L’oro? Non è più una moneta ma chi lo ha detto che non è più bello e di valore? Il metallo giallo, mentre il mondo rincorre i miti del Fintech e del Bitcoin, rimane qualcosa di molto affascinante. Anche a tre millenni dall’età che porta il suo nome. Di oro si è parlato ieri pomeriggio al Centro studi americani, in occasione della presentazione del libro di Salvatore Rossi (qui una prima recensione di Formiche.net), direttore generale di Bankitalia e presidente Ivass, Oro (Il Mulino).
Al dibattito, dopo i saluti di Stefania Salustri, hanno preso parte oltre allo stesso Rossi, Paolo Mazzoletti, fondatore del Club Relazioni Esterne e membro del consiglio del Csa, Beniamino Quintieri, presidente Sace e Riccardo Perissich, studioso di relazioni internazionali.
Che cos’è l’oro al giorno d’oggi? Si è chiesto Quintieri: “Qualcosa che nel tempo è diventato una riserva di valore e che oggi rappresenta una certezza, una ricchezza certa. E specialmente in un mondo che cresce la domanda di oro aumenta”. Quintieri ha ricordato come “le prime teorie economiche siano nate con l’oro, come la scuola dei mercantilisti, molto prima di Adam Smith, la quale sosteneva che il Paese con più oro è anche quello più ricco”.
Il presidente Sace ha poi sottolineato anche il valore “reputazionale” del metallo, che oggi rappresenta anche una sorta di “assicurazione: aveve dell’oro, oltre al fattore prestigio, rappresenta anche un ultimo baluardo di ricchezza per un Paese”.
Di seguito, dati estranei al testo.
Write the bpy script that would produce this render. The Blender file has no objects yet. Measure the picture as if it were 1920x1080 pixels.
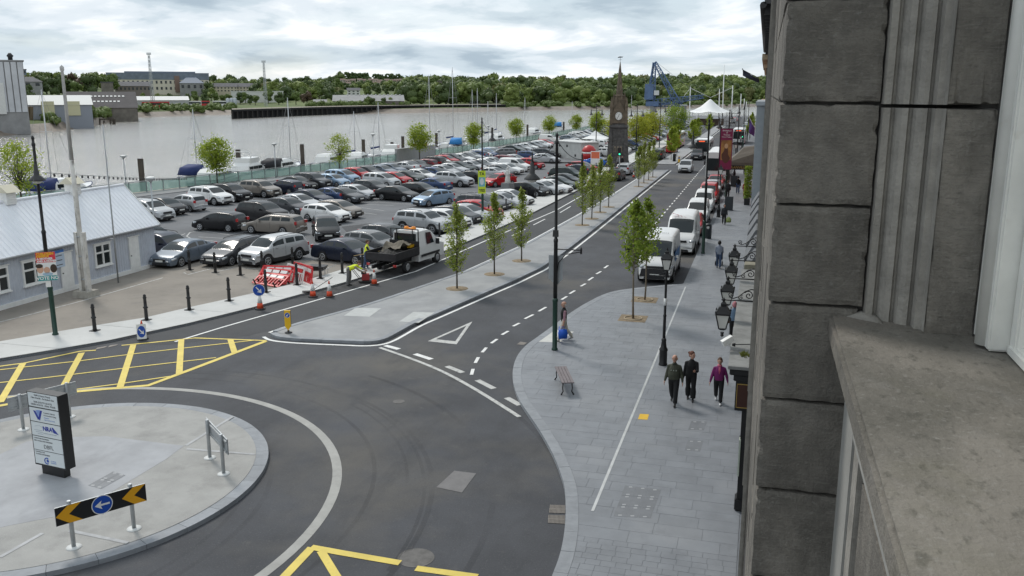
import bpy, bmesh, math, random
from mathutils import Vector, Matrix
R = math.radians
sc = bpy.context.scene
COL = sc.collection
# ------------------------------------------------------------------ camera
CAM_H, FPX, VPX, VPY = 10.3, 1650.0, 1437.0, 174.0      # eye height; focal length and street vanishing point on a 1920 x 1080 frame
PITCH = math.atan((540 - VPY) / FPX)
YAW = math.atan((VPX - 960) * math.cos(PITCH) / FPX)
cd = bpy.data.cameras.new('camera'); cam = bpy.data.objects.new('camera', cd); COL.objects.link(cam)
cd.sensor_width = 36; cd.lens = 36 * FPX / 1920; cd.clip_start = .05; cd.clip_end = 12000
cam.location = (0, 0, CAM_H); cam.rotation_euler = (math.pi / 2 - PITCH, 0, YAW)
sc.camera = cam
# ------------------------------------------------------------------ sky, sun, exposure
SUN_EL, SUN_AZ = R(48), R(-50)                          # azimuth from +Y (down the street), negative = over the river
w = bpy.data.worlds.new('World'); sc.world = w; w.use_nodes = True
nt = w.node_tree; N = nt.nodes; L = nt.links; N.clear()
out = N.new('ShaderNodeOutputWorld'); mix = N.new('ShaderNodeMixShader')
sky = N.new('ShaderNodeTexSky'); sky.sky_type = 'NISHITA'; sky.sun_disc = False
sky.sun_elevation = SUN_EL; sky.sun_rotation = SUN_AZ
b1 = N.new('ShaderNodeBackground'); b1.inputs[1].default_value = .11; L.new(sky.outputs[0], b1.inputs[0])
b2 = N.new('ShaderNodeBackground'); b2.inputs[1].default_value = 1.0
tc = N.new('ShaderNodeTexCoord'); sep = N.new('ShaderNodeSeparateXYZ'); L.new(tc.outputs['Generated'], sep.inputs[0])
def wm(op, a, b=None):
    n = N.new('ShaderNodeMath'); n.operation = op
    for i, v in enumerate((a, b)):
        if v is None: continue
        if isinstance(v, (int, float)): n.inputs[i].default_value = v
        else: L.new(v, n.inputs[i])
    return n.outputs[0]
zz = wm('ADD', wm('MAXIMUM', sep.outputs[2], 0.0), .17)  # a cloud deck seen in perspective
cmb = N.new('ShaderNodeCombineXYZ')
L.new(wm('DIVIDE', sep.outputs[0], zz), cmb.inputs[0]); L.new(wm('DIVIDE', sep.outputs[1], zz), cmb.inputs[1])
def wnoise(scale, det, rough, off):
    mp = N.new('ShaderNodeMapping'); mp.inputs['Location'].default_value = off; mp.inputs['Rotation'].default_value = (0, 0, R(25))
    mp.inputs['Scale'].default_value = (1, 1.0, 1)
    L.new(cmb.outputs[0], mp.inputs[0])
    n = N.new('ShaderNodeTexNoise'); n.inputs['Scale'].default_value = scale; n.inputs['Detail'].default_value = det
    n.inputs['Roughness'].default_value = rough; n.inputs['Distortion'].default_value = .3
    L.new(mp.outputs[0], n.inputs[0]); return n.outputs[0]
def wramp(src, stops):
    r = N.new('ShaderNodeValToRGB'); e = r.color_ramp.elements
    while len(e) < len(stops): e.new(.5)
    for el, (p, c) in zip(e, stops): el.position = p; el.color = (*c, 1)
    r.color_ramp.interpolation = 'EASE'; L.new(src, r.inputs[0]); return r.outputs[0]
n1 = wnoise(1.6, 8, .54, (3.1, 1.7, 0)); n2 = wnoise(.5, 4, .5, (7.3, -2.2, 4))
L.new(wramp(n1, [(.32, (.35, .43, .50)), (.44, (.50, .58, .64)), (.52, (.63, .69, .74)), (.61, (.79, .82, .84)), (.74, (.92, .93, .93))]), b2.inputs[0])
cov = wramp(n2, [(.30, (.72, .72, .72)), (.50, (1, 1, 1))])
L.new(cov, mix.inputs[0]); L.new(b1.outputs[0], mix.inputs[1]); L.new(b2.outputs[0], mix.inputs[2]); L.new(mix.outputs[0], out.inputs[0])
sd = bpy.data.lights.new('sun', 'SUN'); sd.energy = 1.5; sd.angle = R(12); sd.color = (1, .95, .88)
sun = bpy.data.objects.new('sun', sd); COL.objects.link(sun)
sdir = Vector((math.sin(SUN_AZ) * math.cos(SUN_EL), math.cos(SUN_AZ) * math.cos(SUN_EL), math.sin(SUN_EL)))
sun.rotation_euler = sdir.to_track_quat('Z', 'Y').to_euler(); sun.location = (0, 0, 60)
vs = sc.view_settings; vs.view_transform = 'Standard'; vs.look = 'None'; vs.exposure = .36; vs.gamma = 1
sc.cycles.max_bounces = 6; sc.cycles.transparent_max_bounces = 12
# ------------------------------------------------------------------ surveying helpers (ground point under a photo position)
_f = Vector((-math.sin(YAW) * math.cos(PITCH), math.cos(YAW) * math.cos(PITCH), -math.sin(PITCH)))
_r = Vector((math.cos(YAW), math.sin(YAW), 0)); _u = _r.cross(_f)
def ray(x, y): return _f * FPX + _r * (x - 960) - _u * (y - 540)
def G(x, y, z=0.0):
    d = ray(x, y); t = (z - CAM_H) / d.z
    return Vector((d.x * t, d.y * t, z))
def AX(x, y, X):
    d = ray(x, y); t = X / d.x; return Vector((X, d.y * t, CAM_H + d.z * t))
def AY(x, y, Y):
    d = ray(x, y); t = Y / d.y; return Vector((d.x * t, Y, CAM_H + d.z * t))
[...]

Persino i dazi di Donald Trump hanno fatto capolino nel convegno al Csa, aprendo una parentesi nel dibattito. “La strategia di Trump è chiara, il presidente voleva un alleato in Europa e per assicurarselo ha sempre minacciato i dazi. Ma l’Europa, giustamente, ha continuato a firmare trattati, cosa che ha evidentemente innervosito l’amministrazione americana che poi ha reagito come sappiamo”, ha precisato Quintieri.
Tornando all’oro e al libro di Rossi, quanto detto finora non basta a fare oggi dell’oro qualcosa di così ambito, prezioso. Secondo Perissich, ma con un dettaglio. “Io credo che oggi l’oro resista perché è qualcosa di bello. Un metallo bello, anche solo a vederlo. E questo viene scritto e sottolineato nel libro”.
Perissich poi, riprendendo il tema del protezionismo sollevato da Quintieri, ha espresso tutta la sua preoccupazione per gli effetti della guerra commerciale innescata da Trump. “Il mondo rischia di andare a sbattere, la situazione può scappare di mano, perché oggi le regole del commercio sono cambiate, non è come negli anni 80. Trump sta scardinando i rapporti con gli alleati costruiti in decenni. In questo senso penso che l’Europa debba rispondere, non possa fare altrimenti. E francamente non vedo come al momento Ue e Usa possano trovare una soluzione”.
Salvatore Rossi, nel corso delle sue conclusioni, ha paragonato invece il metallo giallo a “un simbolo di fiducia. Se da millenni detiene questo valore, questo potere è per la fiducia che esso dà. Un metallo simbolo di fiducia, chi lo ha gode anche di credito. E finché ci sarà questa considerazione avrà sempre una grande, immenso valore”. Naturalmente vale anche la considerazione al contrario: la fiducia vale come l’oro. Chi sa essere credibile e affidabile sui mercati e presso le cancellerie può vantare una forza, una ricchezza, ancora più solida. Ecco come l’oro (e la fiducia) può essere la buona metafora che indica la strada per il nuovo governo che per ora sembra preferire il ferro sovranista.